## Exercise instructions
Give the data below again, word for word.

## Source excerpt
•••

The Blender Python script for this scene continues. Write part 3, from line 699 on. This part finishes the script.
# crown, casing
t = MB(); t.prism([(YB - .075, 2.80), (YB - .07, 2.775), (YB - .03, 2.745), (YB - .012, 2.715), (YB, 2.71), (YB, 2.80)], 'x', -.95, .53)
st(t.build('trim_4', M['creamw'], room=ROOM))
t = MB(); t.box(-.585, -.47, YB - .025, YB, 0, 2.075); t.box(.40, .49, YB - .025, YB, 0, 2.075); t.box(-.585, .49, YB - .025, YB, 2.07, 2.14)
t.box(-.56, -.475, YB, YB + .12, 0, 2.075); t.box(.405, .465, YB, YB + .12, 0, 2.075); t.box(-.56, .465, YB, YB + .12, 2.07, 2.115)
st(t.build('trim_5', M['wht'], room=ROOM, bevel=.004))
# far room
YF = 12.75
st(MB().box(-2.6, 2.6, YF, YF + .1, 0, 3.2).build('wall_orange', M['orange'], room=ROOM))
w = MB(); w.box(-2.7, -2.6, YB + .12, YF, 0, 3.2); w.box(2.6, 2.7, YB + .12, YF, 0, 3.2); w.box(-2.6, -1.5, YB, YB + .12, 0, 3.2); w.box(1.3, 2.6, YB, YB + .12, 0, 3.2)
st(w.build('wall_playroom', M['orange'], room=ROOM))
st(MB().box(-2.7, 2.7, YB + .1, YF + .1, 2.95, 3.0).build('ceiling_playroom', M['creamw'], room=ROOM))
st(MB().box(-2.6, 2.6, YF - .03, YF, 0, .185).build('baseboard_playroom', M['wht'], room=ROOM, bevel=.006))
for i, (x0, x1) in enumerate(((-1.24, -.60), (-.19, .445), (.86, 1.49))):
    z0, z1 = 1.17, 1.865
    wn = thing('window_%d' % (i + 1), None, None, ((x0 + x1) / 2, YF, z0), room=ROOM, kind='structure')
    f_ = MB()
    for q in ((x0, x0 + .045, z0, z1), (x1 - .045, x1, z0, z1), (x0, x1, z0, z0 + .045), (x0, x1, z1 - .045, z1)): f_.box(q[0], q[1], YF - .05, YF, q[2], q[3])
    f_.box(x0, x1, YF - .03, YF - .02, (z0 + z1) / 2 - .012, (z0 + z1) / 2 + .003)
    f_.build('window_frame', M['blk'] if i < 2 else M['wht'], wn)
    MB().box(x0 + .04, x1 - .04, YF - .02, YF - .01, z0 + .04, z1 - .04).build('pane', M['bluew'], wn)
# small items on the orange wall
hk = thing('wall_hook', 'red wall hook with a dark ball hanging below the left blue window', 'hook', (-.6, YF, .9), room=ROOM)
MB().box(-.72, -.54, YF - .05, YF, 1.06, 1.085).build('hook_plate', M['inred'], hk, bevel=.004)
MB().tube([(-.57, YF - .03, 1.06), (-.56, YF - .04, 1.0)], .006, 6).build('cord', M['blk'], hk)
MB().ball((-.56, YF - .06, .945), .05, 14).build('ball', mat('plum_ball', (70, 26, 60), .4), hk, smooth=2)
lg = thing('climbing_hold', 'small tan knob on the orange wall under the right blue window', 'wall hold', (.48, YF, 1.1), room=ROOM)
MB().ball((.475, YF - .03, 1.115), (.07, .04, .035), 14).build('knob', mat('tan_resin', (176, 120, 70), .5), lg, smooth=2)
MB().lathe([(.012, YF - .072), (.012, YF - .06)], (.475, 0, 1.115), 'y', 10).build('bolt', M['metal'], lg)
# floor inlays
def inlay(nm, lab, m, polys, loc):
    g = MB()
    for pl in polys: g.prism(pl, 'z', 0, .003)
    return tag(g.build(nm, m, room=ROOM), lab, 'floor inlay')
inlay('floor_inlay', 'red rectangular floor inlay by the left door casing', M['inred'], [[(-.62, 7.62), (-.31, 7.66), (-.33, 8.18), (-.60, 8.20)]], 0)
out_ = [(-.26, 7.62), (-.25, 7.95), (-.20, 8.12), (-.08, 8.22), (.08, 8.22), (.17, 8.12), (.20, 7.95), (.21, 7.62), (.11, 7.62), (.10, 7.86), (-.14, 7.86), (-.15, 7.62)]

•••

## Correct output
The Blender Python script for this scene continues. Write part 3, from line 699 on. This part finishes the script.
# crown, casing
t = MB(); t.prism([(YB - .075, 2.80), (YB - .07, 2.775), (YB - .03, 2.745), (YB - .012, 2.715), (YB, 2.71), (YB, 2.80)], 'x', -.95, .53)
st(t.build('trim_4', M['creamw'], room=ROOM))
t = MB(); t.box(-.585, -.47, YB - .025, YB, 0, 2.075); t.box(.40, .49, YB - .025, YB, 0, 2.075); t.box(-.585, .49, YB - .025, YB, 2.07, 2.14)
t.box(-.56, -.475, YB, YB + .12, 0, 2.075); t.box(.405, .465, YB, YB + .12, 0, 2.075); t.box(-.56, .465, YB, YB + .12, 2.07, 2.115)
st(t.build('trim_5', M['wht'], room=ROOM, bevel=.004))
# far room
YF = 12.75
st(MB().box(-2.6, 2.6, YF, YF + .1, 0, 3.2).build('wall_orange', M['orange'], room=ROOM))
w = MB(); w.box(-2.7, -2.6, YB + .12, YF, 0, 3.2); w.box(2.6, 2.7, YB + .12, YF, 0, 3.2); w.box(-2.6, -1.5, YB, YB + .12, 0, 3.2); w.box(1.3, 2.6, YB, YB + .12, 0, 3.2)
st(w.build('wall_playroom', M['orange'], room=ROOM))
st(MB().box(-2.7, 2.7, YB + .1, YF + .1, 2.95, 3.0).build('ceiling_playroom', M['creamw'], room=ROOM))
st(MB().box(-2.6, 2.6, YF - .03, YF, 0, .185).build('baseboard_playroom', M['wht'], room=ROOM, bevel=.006))
for i, (x0, x1) in enumerate(((-1.24, -.60), (-.19, .445), (.86, 1.49))):
    z0, z1 = 1.17, 1.865
    wn = thing('window_%d' % (i + 1), None, None, ((x0 + x1) / 2, YF, z0), room=ROOM, kind='structure')
    f_ = MB()
    for q in ((x0, x0 + .045, z0, z1), (x1 - .045, x1, z0, z1), (x0, x1, z0, z0 + .045), (x0, x1, z1 - .045, z1)): f_.box(q[0], q[1], YF - .05, YF, q[2], q[3])
    f_.box(x0, x1, YF - .03, YF - .02, (z0 + z1) / 2 - .012, (z0 + z1) / 2 + .003)
    f_.build('window_frame', M['blk'] if i < 2 else M['wht'], wn)
    MB().box(x0 + .04, x1 - .04, YF - .02, YF - .01, z0 + .04, z1 - .04).build('pane', M['bluew'], wn)
# small items on the orange wall
hk = thing('wall_hook', 'red wall hook with a dark ball hanging below the left blue window', 'hook', (-.6, YF, .9), room=ROOM)
MB().box(-.72, -.54, YF - .05, YF, 1.06, 1.085).build('hook_plate', M['inred'], hk, bevel=.004)
MB().tube([(-.57, YF - .03, 1.06), (-.56, YF - .04, 1.0)], .006, 6).build('cord', M['blk'], hk)
MB().ball((-.56, YF - .06, .945), .05, 14).build('ball', mat('plum_ball', (70, 26, 60), .4), hk, smooth=2)
lg = thing('climbing_hold', 'small tan knob on the orange wall under the right blue window', 'wall hold', (.48, YF, 1.1), room=ROOM)
MB().ball((.475, YF - .03, 1.115), (.07, .04, .035), 14).build('knob', mat('tan_resin', (176, 120, 70), .5), lg, smooth=2)
MB().lathe([(.012, YF - .072), (.012, YF - .06)], (.475, 0, 1.115), 'y', 10).build('bolt', M['metal'], lg)
# floor inlays
def inlay(nm, lab, m, polys, loc):
    g = MB()
    for pl in polys: g.prism(pl, 'z', 0, .003)
    return tag(g.build(nm, m, room=ROOM), lab, 'floor inlay')
inlay('floor_inlay', 'red rectangular floor inlay by the left door casing', M['inred'], [[(-.62, 7.62), (-.31, 7.66), (-.33, 8.18), (-.60, 8.20)]], 0)
out_ = [(-.26, 7.62), (-.25, 7.95), (-.20, 8.12), (-.08, 8.22), (.08, 8.22), (.17, 8.12), (.20, 7.95), (.21, 7.62), (.11, 7.62), (.10, 7.86), (-.14, 7.86), (-.15, 7.62)]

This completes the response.